§ WORK TO DO
Scan the records below for the line containing "leaves('inner_foliage', P, N, L" and the line containing "# round shrub rising behind the hedge". Copy both, plus every line between, exactly.

§ DATA LINES
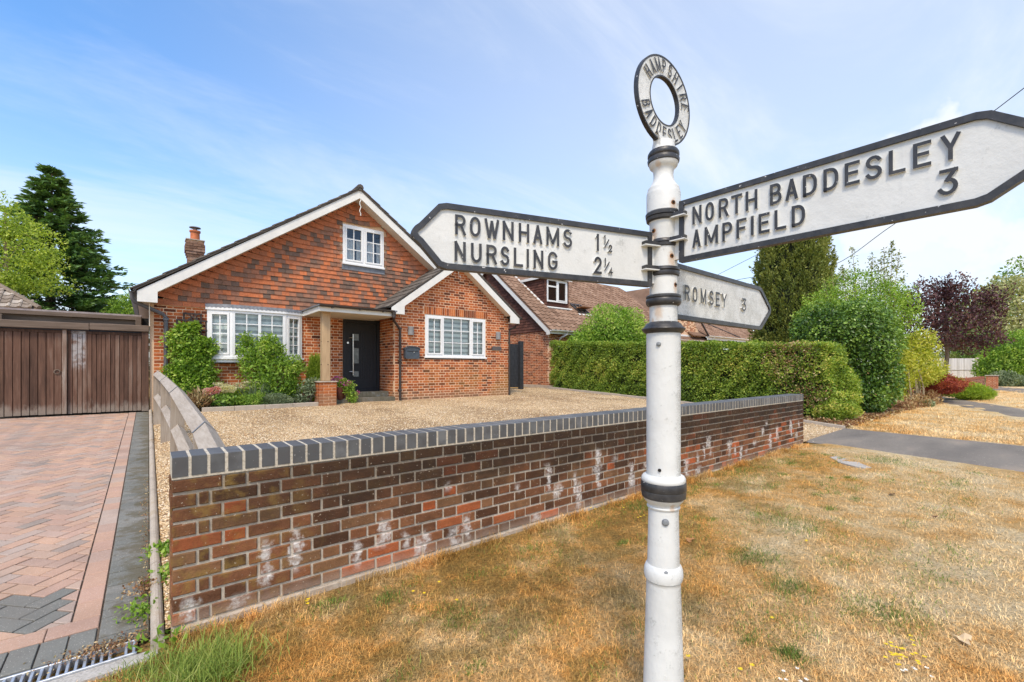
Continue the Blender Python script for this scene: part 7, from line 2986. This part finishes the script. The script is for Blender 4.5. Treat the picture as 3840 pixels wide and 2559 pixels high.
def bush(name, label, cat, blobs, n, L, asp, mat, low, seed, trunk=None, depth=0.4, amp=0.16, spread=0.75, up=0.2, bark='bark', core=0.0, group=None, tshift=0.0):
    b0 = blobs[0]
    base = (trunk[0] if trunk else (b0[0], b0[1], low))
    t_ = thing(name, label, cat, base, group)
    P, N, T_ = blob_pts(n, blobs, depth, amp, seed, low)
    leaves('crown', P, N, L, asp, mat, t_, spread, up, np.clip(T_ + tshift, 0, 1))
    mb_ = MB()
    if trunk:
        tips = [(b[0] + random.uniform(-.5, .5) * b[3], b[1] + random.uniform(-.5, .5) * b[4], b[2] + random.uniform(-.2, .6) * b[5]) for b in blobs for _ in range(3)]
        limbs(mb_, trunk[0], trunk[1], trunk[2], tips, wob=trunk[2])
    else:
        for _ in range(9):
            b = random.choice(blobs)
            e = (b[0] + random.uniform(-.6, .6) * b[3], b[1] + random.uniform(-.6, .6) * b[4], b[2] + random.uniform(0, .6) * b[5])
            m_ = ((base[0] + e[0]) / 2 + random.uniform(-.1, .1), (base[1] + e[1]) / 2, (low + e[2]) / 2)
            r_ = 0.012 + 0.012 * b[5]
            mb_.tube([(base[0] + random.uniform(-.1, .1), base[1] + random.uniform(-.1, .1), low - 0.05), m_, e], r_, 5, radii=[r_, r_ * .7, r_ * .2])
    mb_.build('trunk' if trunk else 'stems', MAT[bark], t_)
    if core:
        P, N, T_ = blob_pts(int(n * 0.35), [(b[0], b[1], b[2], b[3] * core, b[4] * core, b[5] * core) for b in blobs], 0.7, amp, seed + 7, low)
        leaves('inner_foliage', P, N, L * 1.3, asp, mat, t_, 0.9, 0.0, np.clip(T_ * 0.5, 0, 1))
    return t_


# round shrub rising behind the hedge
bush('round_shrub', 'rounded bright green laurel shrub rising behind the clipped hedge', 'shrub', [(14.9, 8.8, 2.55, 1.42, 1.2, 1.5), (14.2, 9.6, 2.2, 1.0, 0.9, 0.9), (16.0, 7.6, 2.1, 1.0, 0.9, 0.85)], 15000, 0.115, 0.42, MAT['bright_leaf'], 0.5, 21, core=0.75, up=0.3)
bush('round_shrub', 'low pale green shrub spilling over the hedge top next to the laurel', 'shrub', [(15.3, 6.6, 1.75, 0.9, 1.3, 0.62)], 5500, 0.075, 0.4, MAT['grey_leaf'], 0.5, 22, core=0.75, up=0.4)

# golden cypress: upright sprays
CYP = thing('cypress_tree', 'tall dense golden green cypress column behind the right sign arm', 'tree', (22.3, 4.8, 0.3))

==

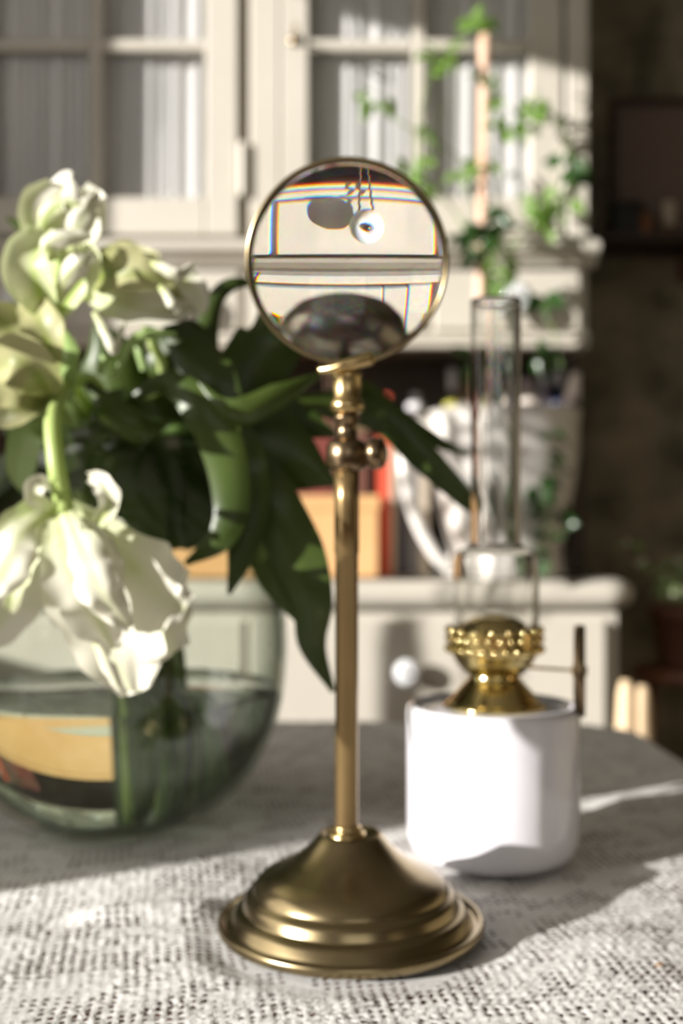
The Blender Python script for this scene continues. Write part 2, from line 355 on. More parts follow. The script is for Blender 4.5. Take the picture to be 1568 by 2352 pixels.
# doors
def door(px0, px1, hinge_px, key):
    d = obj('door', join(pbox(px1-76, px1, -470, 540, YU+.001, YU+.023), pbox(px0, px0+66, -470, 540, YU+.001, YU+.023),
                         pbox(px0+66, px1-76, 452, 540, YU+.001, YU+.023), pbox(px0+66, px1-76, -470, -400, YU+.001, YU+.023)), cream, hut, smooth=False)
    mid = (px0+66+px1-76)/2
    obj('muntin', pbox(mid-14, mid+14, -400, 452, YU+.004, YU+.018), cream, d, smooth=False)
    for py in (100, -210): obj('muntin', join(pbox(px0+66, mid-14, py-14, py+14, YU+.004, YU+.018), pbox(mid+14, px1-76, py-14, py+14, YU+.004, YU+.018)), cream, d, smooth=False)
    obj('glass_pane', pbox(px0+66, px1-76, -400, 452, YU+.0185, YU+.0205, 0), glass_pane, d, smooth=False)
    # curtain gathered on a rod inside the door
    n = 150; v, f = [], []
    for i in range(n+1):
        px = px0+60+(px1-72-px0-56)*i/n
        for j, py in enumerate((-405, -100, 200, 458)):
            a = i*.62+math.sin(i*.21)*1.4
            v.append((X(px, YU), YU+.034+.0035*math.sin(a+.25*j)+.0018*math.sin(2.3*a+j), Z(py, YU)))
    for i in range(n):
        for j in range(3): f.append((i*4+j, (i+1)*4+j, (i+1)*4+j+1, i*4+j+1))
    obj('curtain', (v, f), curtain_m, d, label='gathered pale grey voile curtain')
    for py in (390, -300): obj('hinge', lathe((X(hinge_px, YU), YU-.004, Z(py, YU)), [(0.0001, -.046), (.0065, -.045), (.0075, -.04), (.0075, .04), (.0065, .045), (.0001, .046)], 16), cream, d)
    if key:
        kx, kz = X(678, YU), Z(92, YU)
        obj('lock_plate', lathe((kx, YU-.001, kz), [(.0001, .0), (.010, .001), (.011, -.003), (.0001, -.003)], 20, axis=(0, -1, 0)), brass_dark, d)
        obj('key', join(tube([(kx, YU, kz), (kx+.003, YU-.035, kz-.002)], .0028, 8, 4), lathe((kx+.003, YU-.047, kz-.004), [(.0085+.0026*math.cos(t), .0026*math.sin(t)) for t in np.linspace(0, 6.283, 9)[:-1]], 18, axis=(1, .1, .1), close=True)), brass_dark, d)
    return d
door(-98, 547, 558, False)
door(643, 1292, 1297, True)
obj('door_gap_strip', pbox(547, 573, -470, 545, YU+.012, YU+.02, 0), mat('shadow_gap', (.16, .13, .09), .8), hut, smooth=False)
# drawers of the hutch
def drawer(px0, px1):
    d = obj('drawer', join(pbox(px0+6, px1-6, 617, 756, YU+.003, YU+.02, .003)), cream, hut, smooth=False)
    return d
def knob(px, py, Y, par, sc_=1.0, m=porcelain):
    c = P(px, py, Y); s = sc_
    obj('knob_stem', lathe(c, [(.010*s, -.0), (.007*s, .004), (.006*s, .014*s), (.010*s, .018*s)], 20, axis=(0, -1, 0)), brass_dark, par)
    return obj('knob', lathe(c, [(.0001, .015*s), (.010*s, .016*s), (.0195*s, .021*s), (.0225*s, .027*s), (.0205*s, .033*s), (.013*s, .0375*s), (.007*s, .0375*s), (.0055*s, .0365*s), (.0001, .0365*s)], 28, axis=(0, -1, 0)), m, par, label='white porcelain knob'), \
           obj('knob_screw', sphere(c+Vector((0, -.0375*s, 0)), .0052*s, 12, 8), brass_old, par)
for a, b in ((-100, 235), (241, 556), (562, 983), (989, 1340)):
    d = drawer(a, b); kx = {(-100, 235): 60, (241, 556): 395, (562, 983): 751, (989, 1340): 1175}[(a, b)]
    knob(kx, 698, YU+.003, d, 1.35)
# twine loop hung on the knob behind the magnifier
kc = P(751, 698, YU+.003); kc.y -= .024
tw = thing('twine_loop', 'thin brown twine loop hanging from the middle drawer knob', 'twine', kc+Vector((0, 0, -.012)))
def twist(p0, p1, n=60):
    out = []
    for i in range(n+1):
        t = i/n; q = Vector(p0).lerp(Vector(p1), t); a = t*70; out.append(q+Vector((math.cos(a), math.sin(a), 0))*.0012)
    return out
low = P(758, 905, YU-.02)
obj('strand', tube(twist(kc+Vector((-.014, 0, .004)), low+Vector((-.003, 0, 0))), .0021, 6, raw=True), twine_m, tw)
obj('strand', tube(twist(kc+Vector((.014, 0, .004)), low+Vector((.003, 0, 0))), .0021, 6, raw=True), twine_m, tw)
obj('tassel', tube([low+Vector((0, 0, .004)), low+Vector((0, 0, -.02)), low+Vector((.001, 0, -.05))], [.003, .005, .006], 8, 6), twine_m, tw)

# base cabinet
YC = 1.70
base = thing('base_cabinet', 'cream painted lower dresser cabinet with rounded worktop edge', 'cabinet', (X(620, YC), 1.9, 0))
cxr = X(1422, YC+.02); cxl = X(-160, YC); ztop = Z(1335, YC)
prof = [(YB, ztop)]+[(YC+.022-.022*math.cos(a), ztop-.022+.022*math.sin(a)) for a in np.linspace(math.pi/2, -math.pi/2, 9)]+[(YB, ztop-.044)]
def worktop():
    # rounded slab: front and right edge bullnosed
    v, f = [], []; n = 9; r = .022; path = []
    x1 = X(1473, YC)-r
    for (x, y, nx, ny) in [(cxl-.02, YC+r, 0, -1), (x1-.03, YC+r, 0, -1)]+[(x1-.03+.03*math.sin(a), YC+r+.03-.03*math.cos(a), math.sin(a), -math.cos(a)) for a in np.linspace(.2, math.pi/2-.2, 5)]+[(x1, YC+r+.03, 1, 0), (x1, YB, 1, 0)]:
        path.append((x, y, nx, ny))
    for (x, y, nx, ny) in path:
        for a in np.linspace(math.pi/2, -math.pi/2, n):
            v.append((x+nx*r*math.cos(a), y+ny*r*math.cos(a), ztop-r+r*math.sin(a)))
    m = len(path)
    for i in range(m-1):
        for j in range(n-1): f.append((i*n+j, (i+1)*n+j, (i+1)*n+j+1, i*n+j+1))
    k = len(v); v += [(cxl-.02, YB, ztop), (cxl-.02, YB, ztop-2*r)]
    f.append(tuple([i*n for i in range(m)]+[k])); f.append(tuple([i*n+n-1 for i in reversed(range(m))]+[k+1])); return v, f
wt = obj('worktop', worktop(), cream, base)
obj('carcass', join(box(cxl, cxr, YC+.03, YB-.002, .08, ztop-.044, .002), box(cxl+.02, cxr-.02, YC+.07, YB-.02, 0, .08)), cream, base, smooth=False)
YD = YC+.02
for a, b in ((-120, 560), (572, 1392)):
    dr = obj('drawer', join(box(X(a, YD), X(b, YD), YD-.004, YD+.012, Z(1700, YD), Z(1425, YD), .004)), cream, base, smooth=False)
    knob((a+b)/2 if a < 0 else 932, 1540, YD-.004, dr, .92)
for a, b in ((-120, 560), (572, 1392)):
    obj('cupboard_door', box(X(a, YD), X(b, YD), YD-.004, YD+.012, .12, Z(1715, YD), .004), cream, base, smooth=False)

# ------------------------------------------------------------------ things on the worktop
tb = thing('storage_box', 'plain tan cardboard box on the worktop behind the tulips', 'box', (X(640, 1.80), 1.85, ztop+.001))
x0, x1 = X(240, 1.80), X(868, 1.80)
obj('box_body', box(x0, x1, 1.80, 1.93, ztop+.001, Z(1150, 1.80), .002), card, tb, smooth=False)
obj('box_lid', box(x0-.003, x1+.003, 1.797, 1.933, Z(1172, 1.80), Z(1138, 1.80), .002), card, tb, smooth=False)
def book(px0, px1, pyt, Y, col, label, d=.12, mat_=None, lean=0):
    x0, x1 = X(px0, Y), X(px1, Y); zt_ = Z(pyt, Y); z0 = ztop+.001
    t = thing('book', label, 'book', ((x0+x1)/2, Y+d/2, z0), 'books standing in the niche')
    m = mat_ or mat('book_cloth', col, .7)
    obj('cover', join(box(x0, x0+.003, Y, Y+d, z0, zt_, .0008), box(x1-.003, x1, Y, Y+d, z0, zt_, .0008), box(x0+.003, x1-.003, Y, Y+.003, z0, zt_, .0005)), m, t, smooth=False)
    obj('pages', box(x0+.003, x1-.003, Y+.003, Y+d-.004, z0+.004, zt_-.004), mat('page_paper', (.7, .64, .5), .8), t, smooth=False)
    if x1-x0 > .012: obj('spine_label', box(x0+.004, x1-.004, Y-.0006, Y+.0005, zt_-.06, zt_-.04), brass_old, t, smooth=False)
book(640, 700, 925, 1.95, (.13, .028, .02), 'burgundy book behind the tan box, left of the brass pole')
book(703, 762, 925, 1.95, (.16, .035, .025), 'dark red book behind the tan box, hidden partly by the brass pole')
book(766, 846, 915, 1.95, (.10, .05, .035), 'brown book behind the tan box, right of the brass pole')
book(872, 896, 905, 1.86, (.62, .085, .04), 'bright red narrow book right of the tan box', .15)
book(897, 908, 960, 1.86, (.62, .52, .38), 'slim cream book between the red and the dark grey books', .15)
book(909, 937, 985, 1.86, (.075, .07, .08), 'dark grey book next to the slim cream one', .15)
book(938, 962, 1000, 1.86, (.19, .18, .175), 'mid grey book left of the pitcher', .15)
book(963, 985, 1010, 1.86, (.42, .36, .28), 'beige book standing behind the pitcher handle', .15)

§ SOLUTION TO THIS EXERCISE
        leaves('inner_foliage', P, N, L * 1.3, asp, mat, t_, 0.9, 0.0, np.clip(T_ * 0.5, 0, 1))
    return t_


# round shrub rising behind the hedge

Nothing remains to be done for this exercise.